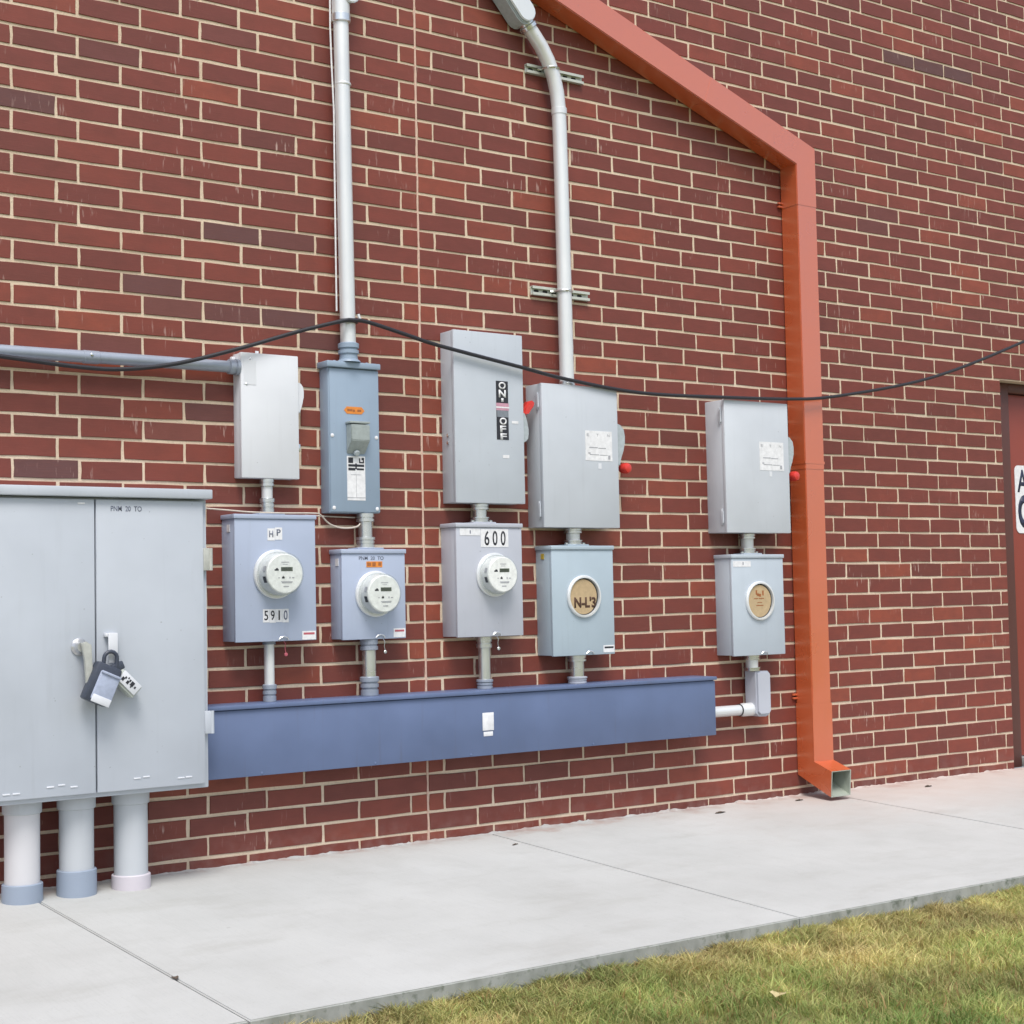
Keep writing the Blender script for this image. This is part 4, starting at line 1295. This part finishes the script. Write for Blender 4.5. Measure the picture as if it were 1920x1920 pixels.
lettering('O', 4.276, 1.440, .130, .200, .1004, M['navy'], t, bold=.05)

# ---------------------------------------------------------------- dry leaves and scraps
def scrap(label, x, y, ln, wd, ang, mat, zoff=0.0, z=None):
    bm = bmesh.new()
    n_ = 6
    zz = gz(y) if z is None else z
    rows_ = []
    for i in range(n_ + 1):
        u_ = i / n_ - .5
        ww = wd * max(.08, 1 - (2 * u_) ** 2) * random.uniform(.8, 1.1)
        rows_.append([(u_ * ln, s * ww, .0015 + abs(s) * ww * .35 + .0012 * math.sin(i * 2)) for s in (-1, 0, 1)])
    ca_, sa_ = math.cos(ang), math.sin(ang)
    vv = [[bm.verts.new((x + a * ca_ - b * sa_, y + a * sa_ + b * ca_, zz + c_ + zoff)) for a, b, c_ in r_] for r_ in rows_]
    fs = []
    for p_, q in zip(vv[:-1], vv[1:]):
        for k in range(2): fs.append(bm.faces.new((p_[k], p_[k + 1], q[k + 1], q[k])))
    rx = bmesh.ops.extrude_face_region(bm, geom=fs)
    for g_ in rx['geom']:
        if isinstance(g_, bmesh.types.BMVert): g_.co.z += .0012
    o = link('dry_leaf', bm, M[mat], None, loc=(x, y, zz))
    tag(o, label, 'leaf', 'dry leaves on the ground')
def gpt(X, Y):
    c = Rc @ Vector(((X - 960) / 2970.36, -(Y - 960) / 2970.36, -1))
    t_ = (-0.042 + GS * CAM_LOC.y - CAM_LOC.z) / (c.z - GS * c.y)
    return CAM_LOC + c * t_
scrap('long dark dry leaf on the slab just in front of the downspout mouth', 2.105, -.118, .060, .010, .1, 'leaf')
scrap('dark curled scrap on the slab under the last meter socket', 1.527, -.168, .075, .012, .15, 'leaf')
scrap('dark scrap on the slab near the wall to the right of the downspout', 3.005, -.175, .060, .012, .1, 'leaf')
scrap('small brown twig on the slab below the middle of the trough', .260, -.27, .045, .006, .4, 'leaf')
scrap('tiny dark leaf lying in the left slab joint', -1.752, -1.380, .040, .010, 1.4, 'leaf')
scrap('pale yellow dry leaf lying in the grass', -.335, -2.42, .055, .022, .5, 'leaf_pale', .034, lz(-2.42))

print('bricks', len(bricks), 'blades', n)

++++++++

--- Do this ---
From the first line above to the line containing "scrap('pale yellow dry", repeat each line exactly. Pictures stay out.

--- Result ---
Keep writing the Blender script for this image. This is part 4, starting at line 1295. This part finishes the script. Write for Blender 4.5. Measure the picture as if it were 1920x1920 pixels.
lettering('O', 4.276, 1.440, .130, .200, .1004, M['navy'], t, bold=.05)

# ---------------------------------------------------------------- dry leaves and scraps
def scrap(label, x, y, ln, wd, ang, mat, zoff=0.0, z=None):
    bm = bmesh.new()
    n_ = 6
    zz = gz(y) if z is None else z
    rows_ = []
    for i in range(n_ + 1):
        u_ = i / n_ - .5
        ww = wd * max(.08, 1 - (2 * u_) ** 2) * random.uniform(.8, 1.1)
        rows_.append([(u_ * ln, s * ww, .0015 + abs(s) * ww * .35 + .0012 * math.sin(i * 2)) for s in (-1, 0, 1)])
    ca_, sa_ = math.cos(ang), math.sin(ang)
    vv = [[bm.verts.new((x + a * ca_ - b * sa_, y + a * sa_ + b * ca_, zz + c_ + zoff)) for a, b, c_ in r_] for r_ in rows_]
    fs = []
    for p_, q in zip(vv[:-1], vv[1:]):
        for k in range(2): fs.append(bm.faces.new((p_[k], p_[k + 1], q[k + 1], q[k])))
    rx = bmesh.ops.extrude_face_region(bm, geom=fs)
    for g_ in rx['geom']:
        if isinstance(g_, bmesh.types.BMVert): g_.co.z += .0012
    o = link('dry_leaf', bm, M[mat], None, loc=(x, y, zz))
    tag(o, label, 'leaf', 'dry leaves on the ground')
def gpt(X, Y):
    c = Rc @ Vector(((X - 960) / 2970.36, -(Y - 960) / 2970.36, -1))
    t_ = (-0.042 + GS * CAM_LOC.y - CAM_LOC.z) / (c.z - GS * c.y)
    return CAM_LOC + c * t_
scrap('long dark dry leaf on the slab just in front of the downspout mouth', 2.105, -.118, .060, .010, .1, 'leaf')
scrap('dark curled scrap on the slab under the last meter socket', 1.527, -.168, .075, .012, .15, 'leaf')
scrap('dark scrap on the slab near the wall to the right of the downspout', 3.005, -.175, .060, .012, .1, 'leaf')
scrap('small brown twig on the slab below the middle of the trough', .260, -.27, .045, .006, .4, 'leaf')
scrap('tiny dark leaf lying in the left slab joint', -1.752, -1.380, .040, .010, 1.4, 'leaf')
scrap('pale yellow dry leaf lying in the grass', -.335, -2.42, .055, .022, .5, 'leaf_pale', .034, lz(-2.42))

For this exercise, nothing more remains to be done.